この弾丸列車計画の技師たちが居住した地として、静岡県田方郡函南町には「新幹線」という地名が、東海道新幹線の開業前から存在した。

動力分散化への流れ

太平洋戦争終結後数年間、鉄道をも含めて混乱の極みにあった日本も、1950年の朝鮮戦争以降本格的に復興し、鉄道の都市間輸送需要も急激に伸張していった。
旧日本軍の研究部門や軍需企業に所属し、戦後その職を失ったり技術を持て余していた優秀な人材を、昭和20年代の国鉄が多数獲得した事は見逃せない事実である。
高速走行中の車両の振動や、空力特性の研究は、旧軍出身技術者の存在によって大きく進展した。
1955年に国鉄総裁に就任した十河信二は、国鉄出身の卓越した技術者であるが一時民間に在った島秀雄を再度招聘し、国鉄技師長に就任させた。
彼らを中心とする人々が、その後新幹線計画を推進する事になる。
地盤が悪く山がちな日本において列車を高速運転するには、機関車が客車を牽く「動力集中方式」よりも、電車・気動車のように編成の各車両に動力を持たせる「動力分散方式」の方が適している。
カーブや勾配の多い条件でも加減速能力に優れ、また線路への負担が小さいため、脆弱な地盤に敷かれた線路でも高速を出せるからである。

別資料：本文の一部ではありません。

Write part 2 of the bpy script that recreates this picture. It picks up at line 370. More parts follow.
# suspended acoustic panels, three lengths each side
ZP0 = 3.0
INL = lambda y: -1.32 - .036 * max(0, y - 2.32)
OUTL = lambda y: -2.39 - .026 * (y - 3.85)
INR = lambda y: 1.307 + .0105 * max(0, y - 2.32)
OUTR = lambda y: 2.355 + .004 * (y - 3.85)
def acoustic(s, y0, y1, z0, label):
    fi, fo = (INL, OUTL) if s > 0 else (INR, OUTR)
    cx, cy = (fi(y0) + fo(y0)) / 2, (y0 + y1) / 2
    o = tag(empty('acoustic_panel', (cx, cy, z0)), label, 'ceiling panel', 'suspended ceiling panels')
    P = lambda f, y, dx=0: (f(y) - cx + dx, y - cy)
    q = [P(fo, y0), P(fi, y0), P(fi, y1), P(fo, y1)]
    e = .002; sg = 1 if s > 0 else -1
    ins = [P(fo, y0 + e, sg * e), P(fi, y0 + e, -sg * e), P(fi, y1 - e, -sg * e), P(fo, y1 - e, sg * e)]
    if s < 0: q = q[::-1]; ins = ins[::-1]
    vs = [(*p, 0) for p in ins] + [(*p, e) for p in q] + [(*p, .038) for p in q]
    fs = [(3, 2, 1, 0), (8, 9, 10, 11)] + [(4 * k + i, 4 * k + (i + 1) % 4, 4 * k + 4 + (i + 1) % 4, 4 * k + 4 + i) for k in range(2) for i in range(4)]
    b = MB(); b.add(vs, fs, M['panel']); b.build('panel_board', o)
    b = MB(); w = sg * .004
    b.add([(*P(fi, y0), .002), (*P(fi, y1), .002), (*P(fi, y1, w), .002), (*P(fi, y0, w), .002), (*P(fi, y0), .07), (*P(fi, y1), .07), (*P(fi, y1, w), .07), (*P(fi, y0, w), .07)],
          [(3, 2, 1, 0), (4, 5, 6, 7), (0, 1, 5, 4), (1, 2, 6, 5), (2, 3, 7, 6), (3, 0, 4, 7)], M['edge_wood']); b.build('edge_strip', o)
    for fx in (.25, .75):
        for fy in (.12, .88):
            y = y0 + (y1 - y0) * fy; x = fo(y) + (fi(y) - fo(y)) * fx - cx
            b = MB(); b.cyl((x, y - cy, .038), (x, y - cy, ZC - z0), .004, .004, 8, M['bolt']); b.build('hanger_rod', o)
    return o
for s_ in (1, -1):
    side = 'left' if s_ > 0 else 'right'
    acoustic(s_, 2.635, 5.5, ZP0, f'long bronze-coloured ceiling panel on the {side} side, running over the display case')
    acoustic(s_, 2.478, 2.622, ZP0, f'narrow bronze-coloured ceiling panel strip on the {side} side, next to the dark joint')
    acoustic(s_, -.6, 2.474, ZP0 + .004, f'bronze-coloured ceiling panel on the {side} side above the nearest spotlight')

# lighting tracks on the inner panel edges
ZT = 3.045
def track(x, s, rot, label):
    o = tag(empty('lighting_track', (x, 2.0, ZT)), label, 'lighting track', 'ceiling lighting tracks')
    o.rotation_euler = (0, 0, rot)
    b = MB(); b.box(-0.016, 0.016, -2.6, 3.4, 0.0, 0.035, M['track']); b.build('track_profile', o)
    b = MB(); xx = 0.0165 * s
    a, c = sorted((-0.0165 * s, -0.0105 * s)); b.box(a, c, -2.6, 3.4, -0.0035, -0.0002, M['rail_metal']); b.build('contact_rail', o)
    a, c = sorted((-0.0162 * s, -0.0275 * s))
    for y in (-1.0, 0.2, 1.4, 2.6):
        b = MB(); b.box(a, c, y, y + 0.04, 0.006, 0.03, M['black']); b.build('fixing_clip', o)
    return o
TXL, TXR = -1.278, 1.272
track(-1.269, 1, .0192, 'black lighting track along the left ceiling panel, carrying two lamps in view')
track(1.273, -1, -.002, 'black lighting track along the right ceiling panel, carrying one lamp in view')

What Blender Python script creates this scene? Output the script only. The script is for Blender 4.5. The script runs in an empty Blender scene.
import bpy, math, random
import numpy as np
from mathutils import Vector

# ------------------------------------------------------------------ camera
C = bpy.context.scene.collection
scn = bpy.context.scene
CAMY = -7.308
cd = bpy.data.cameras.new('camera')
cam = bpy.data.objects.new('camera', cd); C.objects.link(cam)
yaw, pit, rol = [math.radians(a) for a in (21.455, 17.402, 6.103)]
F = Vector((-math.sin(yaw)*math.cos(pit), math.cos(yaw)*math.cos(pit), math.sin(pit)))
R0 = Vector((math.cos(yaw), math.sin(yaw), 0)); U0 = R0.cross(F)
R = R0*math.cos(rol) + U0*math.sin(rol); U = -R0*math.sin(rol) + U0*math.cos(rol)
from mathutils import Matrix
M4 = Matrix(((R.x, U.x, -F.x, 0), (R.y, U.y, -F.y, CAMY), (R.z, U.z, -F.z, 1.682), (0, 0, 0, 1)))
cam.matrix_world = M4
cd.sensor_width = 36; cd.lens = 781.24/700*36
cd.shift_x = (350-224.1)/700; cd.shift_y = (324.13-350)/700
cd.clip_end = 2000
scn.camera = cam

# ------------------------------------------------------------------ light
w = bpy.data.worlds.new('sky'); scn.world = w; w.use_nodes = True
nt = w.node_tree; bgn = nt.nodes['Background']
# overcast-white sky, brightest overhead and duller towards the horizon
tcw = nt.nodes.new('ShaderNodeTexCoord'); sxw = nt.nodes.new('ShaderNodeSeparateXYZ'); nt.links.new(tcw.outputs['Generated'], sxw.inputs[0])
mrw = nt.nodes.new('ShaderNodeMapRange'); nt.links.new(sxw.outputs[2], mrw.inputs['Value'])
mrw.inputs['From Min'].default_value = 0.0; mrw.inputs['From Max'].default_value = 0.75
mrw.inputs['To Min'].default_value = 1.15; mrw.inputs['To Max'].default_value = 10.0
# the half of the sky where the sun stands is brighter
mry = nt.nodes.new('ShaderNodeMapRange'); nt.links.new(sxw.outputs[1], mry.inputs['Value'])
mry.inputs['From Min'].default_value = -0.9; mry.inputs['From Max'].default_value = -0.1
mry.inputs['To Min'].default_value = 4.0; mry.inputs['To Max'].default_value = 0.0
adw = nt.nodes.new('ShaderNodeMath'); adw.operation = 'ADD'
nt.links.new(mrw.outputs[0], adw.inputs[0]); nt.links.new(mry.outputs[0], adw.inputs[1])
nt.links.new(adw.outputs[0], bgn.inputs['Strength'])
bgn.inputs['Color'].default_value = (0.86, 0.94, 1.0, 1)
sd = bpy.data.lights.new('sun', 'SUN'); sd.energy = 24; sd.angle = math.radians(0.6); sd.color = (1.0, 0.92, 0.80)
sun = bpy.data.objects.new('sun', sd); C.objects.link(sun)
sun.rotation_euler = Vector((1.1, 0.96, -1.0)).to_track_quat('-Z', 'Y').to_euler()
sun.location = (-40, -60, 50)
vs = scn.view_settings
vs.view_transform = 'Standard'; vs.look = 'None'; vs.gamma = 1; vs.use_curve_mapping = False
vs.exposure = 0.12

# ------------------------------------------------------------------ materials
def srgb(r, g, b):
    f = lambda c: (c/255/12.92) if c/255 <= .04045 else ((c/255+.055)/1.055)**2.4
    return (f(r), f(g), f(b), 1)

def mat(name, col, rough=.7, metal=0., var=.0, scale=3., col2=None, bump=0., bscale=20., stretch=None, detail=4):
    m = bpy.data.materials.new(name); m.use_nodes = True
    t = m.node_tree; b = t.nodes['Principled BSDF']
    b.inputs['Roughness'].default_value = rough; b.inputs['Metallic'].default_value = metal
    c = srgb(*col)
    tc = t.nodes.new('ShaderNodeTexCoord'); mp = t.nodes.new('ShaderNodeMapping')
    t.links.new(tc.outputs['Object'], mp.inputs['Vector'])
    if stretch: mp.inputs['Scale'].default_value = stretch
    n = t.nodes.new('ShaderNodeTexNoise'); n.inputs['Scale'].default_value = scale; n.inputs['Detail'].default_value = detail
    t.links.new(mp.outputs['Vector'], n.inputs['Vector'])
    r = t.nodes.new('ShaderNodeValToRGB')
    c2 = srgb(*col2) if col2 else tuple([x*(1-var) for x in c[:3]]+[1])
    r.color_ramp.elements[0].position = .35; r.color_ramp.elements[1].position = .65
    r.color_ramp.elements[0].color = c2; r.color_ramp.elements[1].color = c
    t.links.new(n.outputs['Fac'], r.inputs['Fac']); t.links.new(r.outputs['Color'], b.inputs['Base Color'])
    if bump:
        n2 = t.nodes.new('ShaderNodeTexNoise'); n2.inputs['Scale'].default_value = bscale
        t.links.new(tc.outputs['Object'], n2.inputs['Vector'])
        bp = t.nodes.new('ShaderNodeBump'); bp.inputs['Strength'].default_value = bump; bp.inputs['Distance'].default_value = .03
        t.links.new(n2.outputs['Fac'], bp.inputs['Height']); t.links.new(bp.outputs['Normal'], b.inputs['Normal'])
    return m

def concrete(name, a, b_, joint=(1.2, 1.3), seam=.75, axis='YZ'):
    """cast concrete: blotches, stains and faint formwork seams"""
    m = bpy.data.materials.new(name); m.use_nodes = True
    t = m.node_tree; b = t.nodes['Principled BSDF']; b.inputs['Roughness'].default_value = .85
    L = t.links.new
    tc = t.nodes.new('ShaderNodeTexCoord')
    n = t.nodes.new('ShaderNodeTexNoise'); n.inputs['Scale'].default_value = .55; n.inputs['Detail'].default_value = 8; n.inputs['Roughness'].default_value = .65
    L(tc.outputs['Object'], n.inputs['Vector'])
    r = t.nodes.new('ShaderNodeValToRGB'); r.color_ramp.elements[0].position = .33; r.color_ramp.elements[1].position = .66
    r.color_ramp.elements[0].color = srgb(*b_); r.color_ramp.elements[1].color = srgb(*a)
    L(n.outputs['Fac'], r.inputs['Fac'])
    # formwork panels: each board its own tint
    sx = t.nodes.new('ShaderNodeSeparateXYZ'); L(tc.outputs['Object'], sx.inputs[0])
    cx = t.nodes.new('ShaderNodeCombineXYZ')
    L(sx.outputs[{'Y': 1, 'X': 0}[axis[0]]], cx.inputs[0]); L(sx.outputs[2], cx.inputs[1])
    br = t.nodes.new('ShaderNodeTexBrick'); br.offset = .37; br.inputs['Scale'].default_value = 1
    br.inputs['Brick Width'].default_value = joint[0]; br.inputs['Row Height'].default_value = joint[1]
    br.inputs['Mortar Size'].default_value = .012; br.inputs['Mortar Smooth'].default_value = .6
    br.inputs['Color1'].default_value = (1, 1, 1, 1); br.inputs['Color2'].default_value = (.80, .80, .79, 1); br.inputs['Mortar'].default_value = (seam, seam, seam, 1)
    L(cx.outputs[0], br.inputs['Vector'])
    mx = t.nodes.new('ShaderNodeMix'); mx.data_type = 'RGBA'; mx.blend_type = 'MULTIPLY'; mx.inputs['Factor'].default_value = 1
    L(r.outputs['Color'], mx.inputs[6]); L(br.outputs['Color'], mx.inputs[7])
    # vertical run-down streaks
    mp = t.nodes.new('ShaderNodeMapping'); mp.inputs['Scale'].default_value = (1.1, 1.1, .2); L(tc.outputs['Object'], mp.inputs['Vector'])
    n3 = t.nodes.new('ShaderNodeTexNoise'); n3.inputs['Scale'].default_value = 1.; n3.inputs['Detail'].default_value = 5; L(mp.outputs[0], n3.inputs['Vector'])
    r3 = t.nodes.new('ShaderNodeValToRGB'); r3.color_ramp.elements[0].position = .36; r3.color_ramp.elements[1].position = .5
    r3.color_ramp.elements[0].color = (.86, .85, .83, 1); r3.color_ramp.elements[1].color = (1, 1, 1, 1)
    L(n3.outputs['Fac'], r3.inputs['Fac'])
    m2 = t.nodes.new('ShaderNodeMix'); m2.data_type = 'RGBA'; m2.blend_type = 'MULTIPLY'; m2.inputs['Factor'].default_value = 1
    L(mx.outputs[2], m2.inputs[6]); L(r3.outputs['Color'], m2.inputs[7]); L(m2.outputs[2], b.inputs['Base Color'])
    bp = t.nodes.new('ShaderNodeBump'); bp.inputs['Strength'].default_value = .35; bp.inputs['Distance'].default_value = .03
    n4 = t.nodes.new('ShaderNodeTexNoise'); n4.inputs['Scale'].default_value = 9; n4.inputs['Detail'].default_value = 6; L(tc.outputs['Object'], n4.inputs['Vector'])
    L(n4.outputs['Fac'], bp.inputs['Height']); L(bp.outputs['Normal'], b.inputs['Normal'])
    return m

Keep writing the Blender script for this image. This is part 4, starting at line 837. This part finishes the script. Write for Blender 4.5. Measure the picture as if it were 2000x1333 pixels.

当時は蒸気機関車主流の時代であり、また国際的に見ても主流であることから、国鉄部内でも動力集中式に固執する者が多かったが、島秀雄は例外的に戦前から動力分散方式の特性を理解し、研究していた。
島は1951年に事情によって国鉄を離れていたが、彼の指揮の下で1950年に開発された東海道線普通列車用の80系電車は、短距離向けと見られていた電車が、長距離運転にも優れた特性を発揮するという事実を実証し、その後国鉄の在来線に電車・気動車の普及を進める原動力となった。
島の復帰以降、国鉄の動力分散化の流れはさらに加速する。